In her pictures Cherine Fahd seeks out moments experienced more or less consciously between two levels of reality leading to different representations and perceptions of the self. To this end she chooses a perspective and composition inevitably reminiscent of other works in art history. There are countless examples of sculptures standing in niches or wall paintings being framed by two huge columns. Even in portraits the column has been popular since the Renaissance for prestigious iconography. Frescos like Giustiniana Giustinian and her nurse by Veronese from 1560/61 (Cf. Ill. 1) are similarly composed to the Trafalgar Square series. Whilst this Renaissance painter emphasizes the prestigious position of the lady of the house behind the balustrade in his mural by painting from a very low point of view, Rembrandt van Rijn’s famous work Ecce Homo from 1655 has a different effect (Cf. Ill. 2). Here the viewer is not forced into the position of an obeisant subject, but becomes the judge of Christ presented on an elevated stage. Both artists integrate the viewer as an active part of their image concept.
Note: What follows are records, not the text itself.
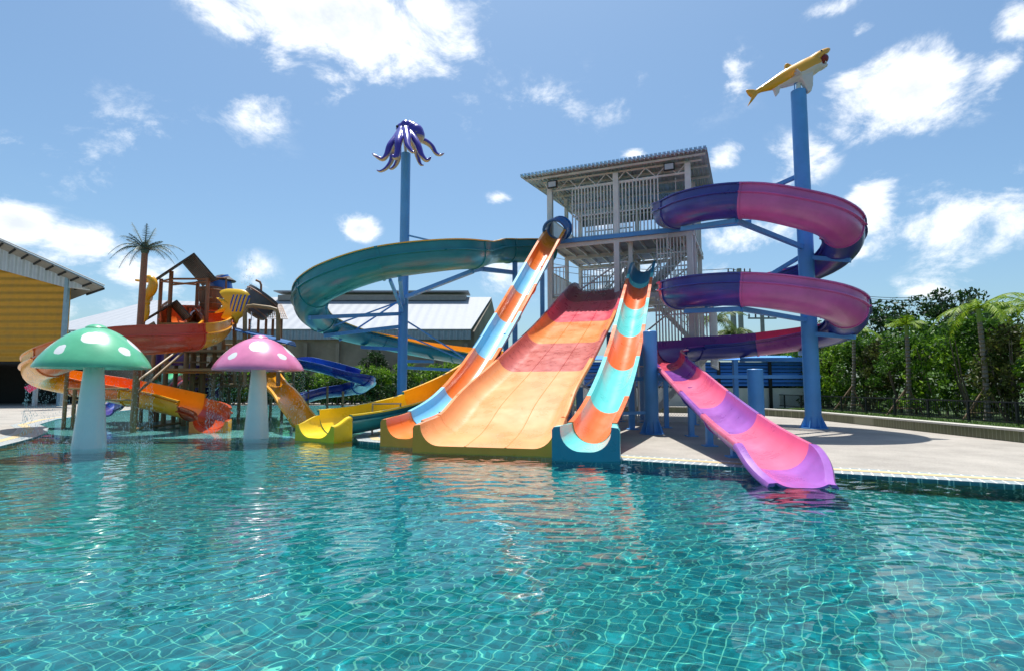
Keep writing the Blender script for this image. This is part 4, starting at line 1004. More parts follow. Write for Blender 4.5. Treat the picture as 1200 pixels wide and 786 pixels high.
pslide('small_slide', [(254,452,27),(244,460,26.4),(232,472,25.6),(225,481,25)], trough(.6,.25,.25,fw=.05,n=5), [(0,1,PUP,DBL)], 'small dark blue slide behind the dark red slide end')
pslide('small_slide', [(352,462,30),(345,470,29),(336,478,28)], trough(.6,.25,.25,fw=.05,n=5), [(0,1,GRS,GRS)], 'small green slide behind the golden wavy slide')

# grey railings near the yellow slide end
GR = mat('grey_tube_rail', '#8e979b', rough=.35, metal=.5)
a = gnd(436,509); b_ = gnd(484,500)
rt = thing('pool_railing', a, 'grey tubular railing on the deck between the yellow and blue slide ends', 'railing')
mb = MB(); zt = zat(473, a.y)
mb.tube([a, Vector((a.x,a.y,zt)), Vector((b_.x+.1,a.y+.4,zt)), Vector((b_.x+.1,a.y+.4,.12))], .035, 8)
c = a + Vector((.15,.9,0)); mb.tube([c, Vector((c.x,c.y,zt-.25)), Vector((c.x+1.2,c.y+.4,zt-.25)), Vector((c.x+1.2,c.y+.4,.12))], .03, 8); mb.build('tube_frame', GR, rt)
mb = MB()
for i in range(9):
    p = Vector((a.x+.1+i*.14, a.y+1.0, .12)); mb.bar(p, p+UP*(zt-.9), .012)
for k in range(5): mb.bar(Vector((a.x+.1,a.y+1.0,.3+k*.14)), Vector((a.x+1.3,a.y+1.0,.3+k*.14)), .012)
mb.build('wire_infill', GR, rt, smooth=False)
# ============================== GROUND, POOL ==============================
pool = [(-26,1.2),(22,1.2),(22,2.42),(14,6.62),(8.54,9.48),(2.38,12.69),(1.5,13.25),(-1.0,15.0),(-3.2,16.1),(-4.55,17.05),(-5.05,18.4),(-5.3,22),(-5.7,30),(-6.2,44),(-10,47),(-24,47.5),(-26.5,42),(-24.5,34),(-22.2,28),(-20.0,24.3),(-17.9,22.2),(-16.4,20.3),(-15.2,18.4),(-14.4,16.8),(-13.7,15.3),(-15.5,13.6),(-26,12)]
def offset(P, d):
    n = len(P); out = []
    for i in range(n):
        a = Vector(P[i-1]); b = Vector(P[i]); c = Vector(P[(i+1)%n]); e1 = (b-a).normalized(); e2 = (c-b).normalized()
        n1 = Vector((e1.y,-e1.x)); n2 = Vector((e2.y,-e2.x)); m = (n1+n2).normalized(); k = d/max(.4, m.dot(n1)); out.append((b.x+m.x*k, b.y+m.y*k))
    return out
def fill(name, loops, z, m, kind='structure'):
    cu = bpy.data.curves.new(name, 'CURVE'); cu.dimensions = '2D'; cu.fill_mode = 'BOTH'
    for lp in loops:
        s = cu.splines.new('POLY'); s.points.add(len(lp)-1)
        for i, p in enumerate(lp): s.points[i].co = (p[0], p[1], 0, 1)
        s.use_cyclic_u = True
    t = bpy.data.objects.new('tmp', cu); COL.objects.link(t); dg = bpy.context.evaluated_depsgraph_get(); me = bpy.data.meshes.new_from_object(t.evaluated_get(dg)); bpy.data.objects.remove(t)
    me.materials.clear(); me.materials.append(m)
    for v in me.vertices: v.co.z = z
    o = bpy.data.objects.new(name, me); COL.objects.link(o)
    bm = bmesh.new(); bm.from_mesh(me)
    for f in bm.faces:
        if f.normal.z < 0: f.normal_flip()
    bm.to_mesh(me); bm.free()
    if kind: o['kind'] = kind
    return o
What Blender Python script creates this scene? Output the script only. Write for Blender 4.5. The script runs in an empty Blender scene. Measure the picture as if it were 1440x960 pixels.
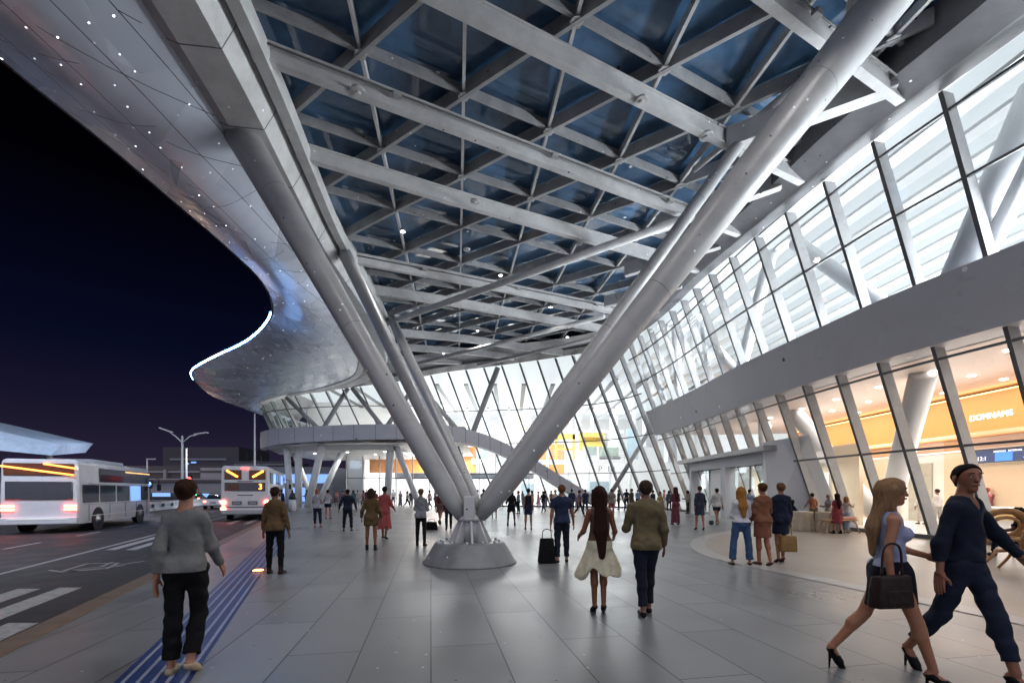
import bpy, bmesh, math, random
import numpy as np
from mathutils import Vector, Matrix
random.seed(7)
R = math.radians
scene = bpy.context.scene
col = scene.collection

# ---------------------------------------------------------------- camera
EYE = 1.62
cam_d = bpy.data.cameras.new('camera'); cam = bpy.data.objects.new('camera', cam_d); col.objects.link(cam)
cam.location = (0, 0, EYE); cam.rotation_euler = (R(90), 0, 0)
cam_d.sensor_width = 36; cam_d.lens = 16.0; cam_d.shift_y = 210/1440
cam_d.clip_start = 0.05; cam_d.clip_end = 3000
scene.camera = cam

# ---------------------------------------------------------------- night sky
w = bpy.data.worlds.new('World'); scene.world = w; w.use_nodes = True
nt = w.node_tree; nt.nodes.clear()
o_ = nt.nodes.new('ShaderNodeOutputWorld'); bg = nt.nodes.new('ShaderNodeBackground')
tc = nt.nodes.new('ShaderNodeTexCoord'); sp = nt.nodes.new('ShaderNodeSeparateXYZ'); rp = nt.nodes.new('ShaderNodeValToRGB')
nt.links.new(tc.outputs['Generated'], sp.inputs[0]); nt.links.new(sp.outputs['Z'], rp.inputs[0])
# added glow behind the viewer, a fill for columns, soffit and spandrel
ng = nt.nodes.new('ShaderNodeMapRange'); ng.interpolation_type = 'SMOOTHSTEP'; ng.inputs['From Min'].default_value = -0.05; ng.inputs['From Max'].default_value = -0.75
nt.links.new(sp.outputs['Y'], ng.inputs[0])
gc = nt.nodes.new('ShaderNodeMix'); gc.data_type = 'RGBA'; gc.blend_type = 'ADD'; gc.inputs['B'].default_value = (0.56, 0.58, 0.70, 1)
nt.links.new(ng.outputs[0], gc.inputs['Factor']); nt.links.new(rp.outputs[0], gc.inputs['A'])
nt.links.new(gc.outputs['Result'], bg.inputs[0]); nt.links.new(bg.outputs[0], o_.inputs[0])
e = rp.color_ramp.elements
e[0].position = 0.0; e[0].color = (0.020, 0.014, 0.030, 1)
e[1].position = 0.62; e[1].color = (0.0002, 0.0002, 0.0005, 1)
for p, c in ((0.06, (0.0165, 0.0125, 0.030, 1)), (0.15, (0.0075, 0.0065, 0.020, 1)), (0.24, (0.0022, 0.0032, 0.014, 1)), (0.36, (0.0010, 0.0014, 0.0065, 1)), (0.47, (0.0003, 0.0003, 0.0010, 1))):
    q = e.new(p); q.color = c
bg.inputs[1].default_value = 0.80
scene.view_settings.view_transform = 'Standard'; scene.view_settings.look = 'None'
scene.view_settings.exposure = 0.45; scene.view_settings.gamma = 1.0
cy = scene.cycles
cy.max_bounces = 7; cy.diffuse_bounces = 4; cy.glossy_bounces = 3; cy.transmission_bounces = 4; cy.transparent_max_bounces = 14
cy.sample_clamp_indirect = 6.0; cy.sample_clamp_direct = 0.0; cy.caustics_reflective = False; cy.caustics_refractive = False
cy.use_denoising = True; cy.use_adaptive_sampling = True; cy.adaptive_threshold = 0.02

# ---------------------------------------------------------------- helpers
def tag(o, label=None, cat=None, group=None, kind=None):
    if label: o['label'] = label
    if cat: o['category'] = cat
    if group: o['group'] = group
    if kind: o['kind'] = kind
    return o
def empty(name, loc=(0, 0, 0), rz=0.0):
    o = bpy.data.objects.new(name, None); col.objects.link(o); o.location = loc; o.rotation_euler = (0, 0, rz)
    o.empty_display_size = 0.2
    return o
def thing(name, label, cat, loc=(0, 0, 0), rz=0.0, group=None):
    return tag(empty(name, loc, rz), label, cat, group)
def obj(name, bm, mats, parent=None, smooth=False, label=None):
    me = bpy.data.meshes.new(name)
    if isinstance(bm, tuple):
        me.from_pydata([tuple(map(float, v)) for v in bm[0]], [], [tuple(map(int, f)) for f in bm[1]])
    else:
        bm.to_mesh(me); bm.free()
    if not isinstance(mats, (list, tuple)): mats = [mats]
    for m in mats: me.materials.append(m)
    if smooth:
        me.shade_smooth()
    o = bpy.data.objects.new(name, me); col.objects.link(o)
    if parent is not None: o.parent = parent
    if label: o['label'] = label
    return o
def autosmooth(o, ang=40):
    me = o.data
    me.shade_smooth()
    try: me.set_sharp_from_angle(angle=R(ang))
    except Exception: pass
    return o
def NB(): return bmesh.new()
def box(bm, c, s, rz=0.0, mi=0, M=None, bev=0.0):
    r = bmesh.ops.create_cube(bm, size=1.0)
    vs = r['verts']
    mat = Matrix.Translation(c) @ Matrix.Rotation(rz, 4, 'Z') @ Matrix.Diagonal((s[0], s[1], s[2], 1))
    if M is not None: mat = M @ mat
    bmesh.ops.transform(bm, matrix=mat, verts=vs)
    fs = {f for v in vs for f in v.link_faces}
    for f in fs: f.material_index = mi
    if bev > 0:
        es = list({e for v in vs for e in v.link_edges})
        rr = bmesh.ops.bevel(bm, geom=es, offset=bev, segments=3, profile=0.5, affect='EDGES')
        for f in rr['faces']: f.material_index = mi
    return vs
def box2(bm, lo, hi, **k):
    return box(bm, tuple((a+b)/2 for a, b in zip(lo, hi)), tuple(abs(b-a) for a, b in zip(lo, hi)), **k)
def tube(bm, pts, rad, n=12, caps=True, mi=0, flat=None):
    """swept round tube; rad number or list"""
    pts = [Vector(p) for p in pts]
    if not isinstance(rad, (list, tuple)): rad = [rad]*len(pts)
    rings = []; up = None
    for i, p in enumerate(pts):
        d = (pts[min(i+1, len(pts)-1)] - pts[max(i-1, 0)]).normalized()
        if up is None:
            a = Vector((0, 0, 1)) if abs(d.z) < 0.9 else Vector((1, 0, 0))
            u = d.cross(a).normalized()
        else:
            u = (up - d*up.dot(d)).normalized()
        up = u; v = d.cross(u)
        rings.append([bm.verts.new(p + (u*math.cos(2*math.pi*k/n) + v*math.sin(2*math.pi*k/n)*(flat or 1))*rad[i]) for k in range(n)])
    for a, b in zip(rings, rings[1:]):
        for k in range(n):
            f = bm.faces.new((a[k], a[(k+1) % n], b[(k+1) % n], b[k])); f.material_index = mi; f.smooth = True
    if caps:
        f = bm.faces.new(list(reversed(rings[0]))); f.material_index = mi
        f = bm.faces.new(rings[-1]); f.material_index = mi
    return rings
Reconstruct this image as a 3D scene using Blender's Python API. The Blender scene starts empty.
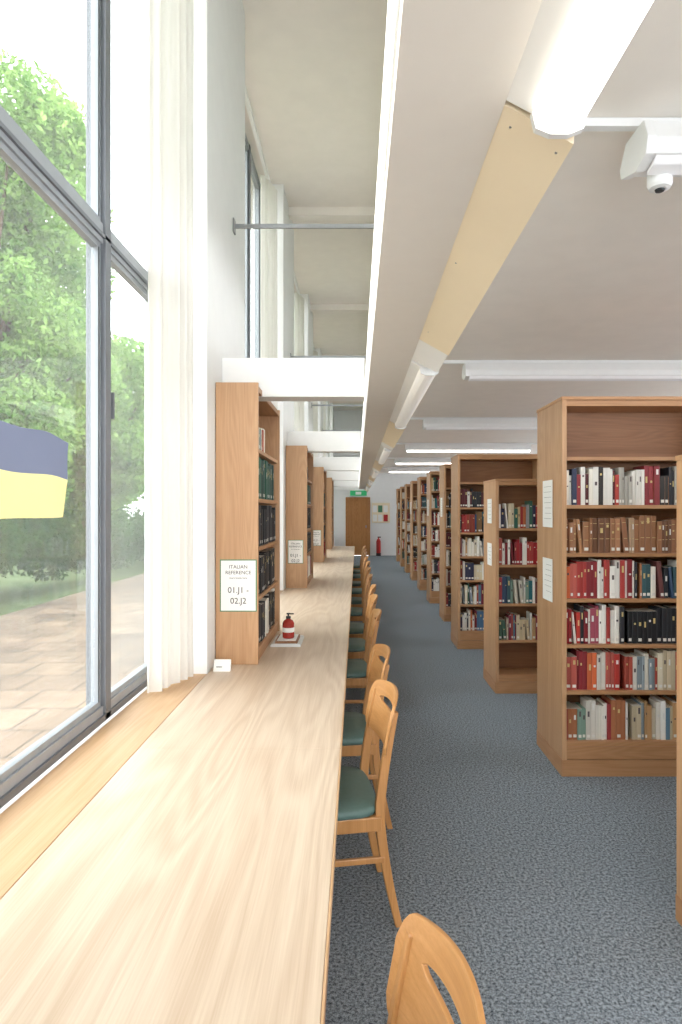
import bpy, bmesh, math, random
import numpy as np
from mathutils import Vector, Matrix
random.seed(7); np.random.seed(7)
scene=bpy.context.scene
F=626.0
# ------------------------------------------------------------ materials
def srgb(h):
    if isinstance(h,str):
        h=h.lstrip('#'); c=[int(h[i:i+2],16)/255 for i in (0,2,4)]
    else: c=[v/255 for v in h]
    return tuple(((v/12.92) if v<=0.04045 else ((v+0.055)/1.055)**2.4) for v in c)
def rgba(h): return (*srgb(h),1)
def newmat(name):
    m=bpy.data.materials.new(name); m.use_nodes=True
    nt=m.node_tree; b=nt.nodes['Principled BSDF']; return m,nt,b
def plain(name,col,rough=0.5,metal=0,spec=0.5,var=0.0,bump=0.0,scale=20):
    m,nt,b=newmat(name)
    b.inputs['Roughness'].default_value=rough; b.inputs['Metallic'].default_value=metal
    b.inputs['Specular IOR Level'].default_value=spec
    c=srgb(col)
    tc=nt.nodes.new('ShaderNodeTexCoord'); n=nt.nodes.new('ShaderNodeTexNoise')
    n.inputs['Scale'].default_value=scale; n.inputs['Detail'].default_value=4
    nt.links.new(tc.outputs['Object'],n.inputs['Vector'])
    r=nt.nodes.new('ShaderNodeValToRGB')
    r.color_ramp.elements[0].position=0.3; r.color_ramp.elements[1].position=0.7
    r.color_ramp.elements[0].color=(*[v*(1-var) for v in c],1); r.color_ramp.elements[1].color=(*[min(1,v*(1+var)) for v in c],1)
    nt.links.new(n.outputs['Fac'],r.inputs['Fac']); nt.links.new(r.outputs['Color'],b.inputs['Base Color'])
    if bump>0:
        bp=nt.nodes.new('ShaderNodeBump'); bp.inputs['Strength'].default_value=bump; bp.inputs['Distance'].default_value=0.002
        nt.links.new(n.outputs['Fac'],bp.inputs['Height']); nt.links.new(bp.outputs['Normal'],b.inputs['Normal'])
    return m
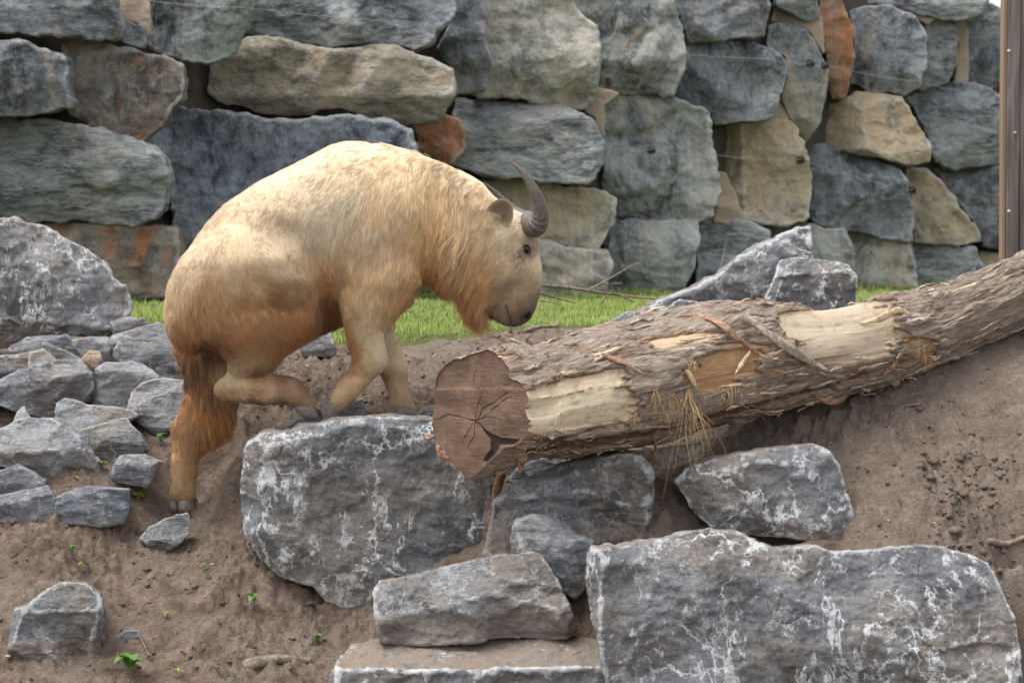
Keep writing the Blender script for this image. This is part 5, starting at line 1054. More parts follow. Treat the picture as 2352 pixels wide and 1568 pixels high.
# horns with ring ridges
t = NT('horn'); hr = t.attr('ht'); v = t.n('ShaderNodeTexCoord').outputs['Object']
rn = t.math('ADD', t.math('MULTIPLY', hr, 120.0), t.math('MULTIPLY', t.noise(v, 22, 4, 0.6), 7.0))
rg_ = t.math('SINE', rn); nn = t.noise(v, 90, 5, 0.7)
hc_ = t.mix(t.step(nn, 0.3, 0.7), (0.045, 0.038, 0.035), (0.135, 0.115, 0.102))
hc_ = t.mix(t.math('MULTIPLY', t.step(rg_, 0.0, 1.0), t.math('MULTIPLY', t.step(hr, 0.5, 0.25), 0.55)), hc_, (0.21, 0.175, 0.145))
t.set('Base Color', hc_); t.set('Roughness', 0.5); t.set('Specular IOR Level', 0.4)
t.set('Normal', t.bump(t.math('ADD', t.math('MULTIPLY', rg_, t.math('MULTIPLY', t.step(hr, 0.55, 0.25), 0.5)), nn), 0.7, 0.004)); M['horn'] = t.m
HN = [(1212,500,-18,20),(1217,512,-34,25),(1226,519,-50,27.5),(1234,515,-64,25.5),(1240,502,-74,21.5),(1241,485,-80,18.5),(1236,462,-84,15.5),(1226,438,-86,13),(1212,413,-84,10),(1197,393,-80,7),(1183,380,-76,4),(1170,371,-72,0.8)]
HF = [(1210,500,12,18),(1212,506,30,24),(1210,508,46,24),(1204,504,62,21),(1194,496,76,18),(1180,485,86,14),(1164,470,92,11),(1149,455,94,8.5),(1135,440,92,6),(1121,428,90,3.4),(1108,417,88,0.7)]
for pth in (HN, HF):
    c = spline(np.array(pth, float), 90); c[:, 3] *= 1 + 0.035 * np.sin(np.linspace(0, 1, 90) * 95) * (np.linspace(1, 0, 90) ** 1.5)
    LV, LF = tube(tw(c[:, :3]), np.maximum(c[:, 3] * 0.93, 0.5) * TS, 20)
    link_mesh('horn', LV, LF, M['horn'], parent=takin, attrs={'ht': np.repeat(np.linspace(0, 1, 90), 20)})
# ears: a broad cupped leaf, pale rim and brown inside
t = NT('ear_skin'); t.set('Base Color', t.mix(t.attr('rim'), t.mix(t.noise(t.n('ShaderNodeTexCoord').outputs['Object'], 75, 5, 0.75), (0.06, 0.042, 0.03), (0.42, 0.32, 0.24)), (0.50, 0.40, 0.29))); t.set('Roughness', 0.85); t.set('Specular IOR Level', 0.1)
t.set('Normal', t.bump(t.noise(t.n('ShaderNodeTexCoord').outputs['Object'], 120, 4, 0.7), 0.5, 0.004)); M['ear'] = t.m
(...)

Although Cherine Fahd uses the same concept as the two Renaissance artists, the viewer remains a neutral observer, since there is no direct eye contact with the person in the photograph. Edouard Manet gives the viewer a similar role in his painting The Balcony (Cf. Ill. 3) from 1868/69. Framed by two tall window shutters Manet presents his figures on a balcony behind a wrought iron railing. By choosing a place bordering private and public he succeeds in describing how private behaviour can become a pose.

In Cherine Fahd’s Trafalgar Square series the subject is not on the border between private and public but between an attitude intended for outward appearance and a rare moment of “self-absorption”. Like Manet she singles out individuals from the anonymous mass and turns them into a timeless allegorie reélle for the real, unmasked self. An aura of silence seems to envelop them. Something best described as an “in-between-situation” is at the centre of the Trafalgar Square series, situations disconnecting individual people from their purposeful, rational flow of actions and giving them the dignity of something timeless, sublime. The artist looks for these precious moments between the columns and she finds them, because she can “listen” with her camera. With the delicate, unobtrusive note of her photographs Cherine Fahd explores the possibilities of making emotions visible within the tension between the individual and the urban context. Thus, she documents a realm as mysterious as it is familiar. In a figurative sense she succeeds in capturing for a split second the moment between the two swings of a pendulum and to transform it into a timeless picture.